**Supplied information:**
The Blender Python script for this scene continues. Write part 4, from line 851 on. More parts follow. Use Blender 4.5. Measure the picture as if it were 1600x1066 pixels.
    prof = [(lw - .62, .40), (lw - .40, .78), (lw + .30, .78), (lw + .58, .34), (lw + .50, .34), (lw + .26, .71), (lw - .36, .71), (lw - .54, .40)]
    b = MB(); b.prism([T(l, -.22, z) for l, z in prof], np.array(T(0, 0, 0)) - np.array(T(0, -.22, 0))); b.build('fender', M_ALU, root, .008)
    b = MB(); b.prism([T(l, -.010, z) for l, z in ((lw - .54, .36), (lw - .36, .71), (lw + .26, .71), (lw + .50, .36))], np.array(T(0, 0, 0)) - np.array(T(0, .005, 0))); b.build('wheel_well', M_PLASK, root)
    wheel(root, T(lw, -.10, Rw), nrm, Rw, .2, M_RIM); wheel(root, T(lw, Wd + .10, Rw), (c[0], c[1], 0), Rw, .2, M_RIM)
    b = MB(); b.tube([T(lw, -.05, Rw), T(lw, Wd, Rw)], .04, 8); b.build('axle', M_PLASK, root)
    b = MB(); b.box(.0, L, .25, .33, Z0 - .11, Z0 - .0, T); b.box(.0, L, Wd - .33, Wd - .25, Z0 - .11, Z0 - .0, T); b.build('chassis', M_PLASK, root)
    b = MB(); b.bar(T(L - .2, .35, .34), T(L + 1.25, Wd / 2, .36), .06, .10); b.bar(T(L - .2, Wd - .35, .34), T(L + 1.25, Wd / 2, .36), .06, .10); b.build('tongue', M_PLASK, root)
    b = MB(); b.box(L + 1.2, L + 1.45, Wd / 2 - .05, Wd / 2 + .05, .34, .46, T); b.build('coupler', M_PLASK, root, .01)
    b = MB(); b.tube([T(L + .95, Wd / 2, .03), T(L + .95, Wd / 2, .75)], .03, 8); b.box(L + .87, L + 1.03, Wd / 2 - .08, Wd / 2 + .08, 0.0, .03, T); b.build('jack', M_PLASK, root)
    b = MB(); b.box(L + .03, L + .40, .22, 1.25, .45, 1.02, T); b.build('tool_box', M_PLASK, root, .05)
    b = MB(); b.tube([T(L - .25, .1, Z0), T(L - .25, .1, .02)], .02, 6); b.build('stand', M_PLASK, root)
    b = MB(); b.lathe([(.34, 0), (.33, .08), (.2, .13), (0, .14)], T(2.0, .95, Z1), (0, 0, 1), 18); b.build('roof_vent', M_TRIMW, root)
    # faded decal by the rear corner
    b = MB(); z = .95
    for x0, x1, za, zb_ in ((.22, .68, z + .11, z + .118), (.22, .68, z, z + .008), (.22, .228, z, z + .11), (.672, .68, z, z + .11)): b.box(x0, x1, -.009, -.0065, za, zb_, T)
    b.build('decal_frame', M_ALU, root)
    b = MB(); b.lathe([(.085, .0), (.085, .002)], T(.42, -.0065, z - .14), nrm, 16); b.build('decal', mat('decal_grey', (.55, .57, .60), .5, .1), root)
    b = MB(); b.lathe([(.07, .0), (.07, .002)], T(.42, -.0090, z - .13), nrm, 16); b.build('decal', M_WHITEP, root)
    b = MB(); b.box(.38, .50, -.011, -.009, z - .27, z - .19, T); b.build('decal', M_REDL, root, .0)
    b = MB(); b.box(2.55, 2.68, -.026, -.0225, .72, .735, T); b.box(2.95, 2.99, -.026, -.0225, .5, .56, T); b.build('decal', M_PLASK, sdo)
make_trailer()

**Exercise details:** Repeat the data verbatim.

**Response to the exercise:**
The Blender Python script for this scene continues. Write part 4, from line 851 on. More parts follow. Use Blender 4.5. Measure the picture as if it were 1600x1066 pixels.
    prof = [(lw - .62, .40), (lw - .40, .78), (lw + .30, .78), (lw + .58, .34), (lw + .50, .34), (lw + .26, .71), (lw - .36, .71), (lw - .54, .40)]
    b = MB(); b.prism([T(l, -.22, z) for l, z in prof], np.array(T(0, 0, 0)) - np.array(T(0, -.22, 0))); b.build('fender', M_ALU, root, .008)
    b = MB(); b.prism([T(l, -.010, z) for l, z in ((lw - .54, .36), (lw - .36, .71), (lw + .26, .71), (lw + .50, .36))], np.array(T(0, 0, 0)) - np.array(T(0, .005, 0))); b.build('wheel_well', M_PLASK, root)
    wheel(root, T(lw, -.10, Rw), nrm, Rw, .2, M_RIM); wheel(root, T(lw, Wd + .10, Rw), (c[0], c[1], 0), Rw, .2, M_RIM)
    b = MB(); b.tube([T(lw, -.05, Rw), T(lw, Wd, Rw)], .04, 8); b.build('axle', M_PLASK, root)
    b = MB(); b.box(.0, L, .25, .33, Z0 - .11, Z0 - .0, T); b.box(.0, L, Wd - .33, Wd - .25, Z0 - .11, Z0 - .0, T); b.build('chassis', M_PLASK, root)
    b = MB(); b.bar(T(L - .2, .35, .34), T(L + 1.25, Wd / 2, .36), .06, .10); b.bar(T(L - .2, Wd - .35, .34), T(L + 1.25, Wd / 2, .36), .06, .10); b.build('tongue', M_PLASK, root)
    b = MB(); b.box(L + 1.2, L + 1.45, Wd / 2 - .05, Wd / 2 + .05, .34, .46, T); b.build('coupler', M_PLASK, root, .01)
    b = MB(); b.tube([T(L + .95, Wd / 2, .03), T(L + .95, Wd / 2, .75)], .03, 8); b.box(L + .87, L + 1.03, Wd / 2 - .08, Wd / 2 + .08, 0.0, .03, T); b.build('jack', M_PLASK, root)
    b = MB(); b.box(L + .03, L + .40, .22, 1.25, .45, 1.02, T); b.build('tool_box', M_PLASK, root, .05)
    b = MB(); b.tube([T(L - .25, .1, Z0), T(L - .25, .1, .02)], .02, 6); b.build('stand', M_PLASK, root)
    b = MB(); b.lathe([(.34, 0), (.33, .08), (.2, .13), (0, .14)], T(2.0, .95, Z1), (0, 0, 1), 18); b.build('roof_vent', M_TRIMW, root)
    # faded decal by the rear corner
    b = MB(); z = .95
    for x0, x1, za, zb_ in ((.22, .68, z + .11, z + .118), (.22, .68, z, z + .008), (.22, .228, z, z + .11), (.672, .68, z, z + .11)): b.box(x0, x1, -.009, -.0065, za, zb_, T)
    b.build('decal_frame', M_ALU, root)
    b = MB(); b.lathe([(.085, .0), (.085, .002)], T(.42, -.0065, z - .14), nrm, 16); b.build('decal', mat('decal_grey', (.55, .57, .60), .5, .1), root)
    b = MB(); b.lathe([(.07, .0), (.07, .002)], T(.42, -.0090, z - .13), nrm, 16); b.build('decal', M_WHITEP, root)
    b = MB(); b.box(.38, .50, -.011, -.009, z - .27, z - .19, T); b.build('decal', M_REDL, root, .0)
    b = MB(); b.box(2.55, 2.68, -.026, -.0225, .72, .735, T); b.box(2.95, 2.99, -.026, -.0225, .5, .56, T); b.build('decal', M_PLASK, sdo)
make_trailer()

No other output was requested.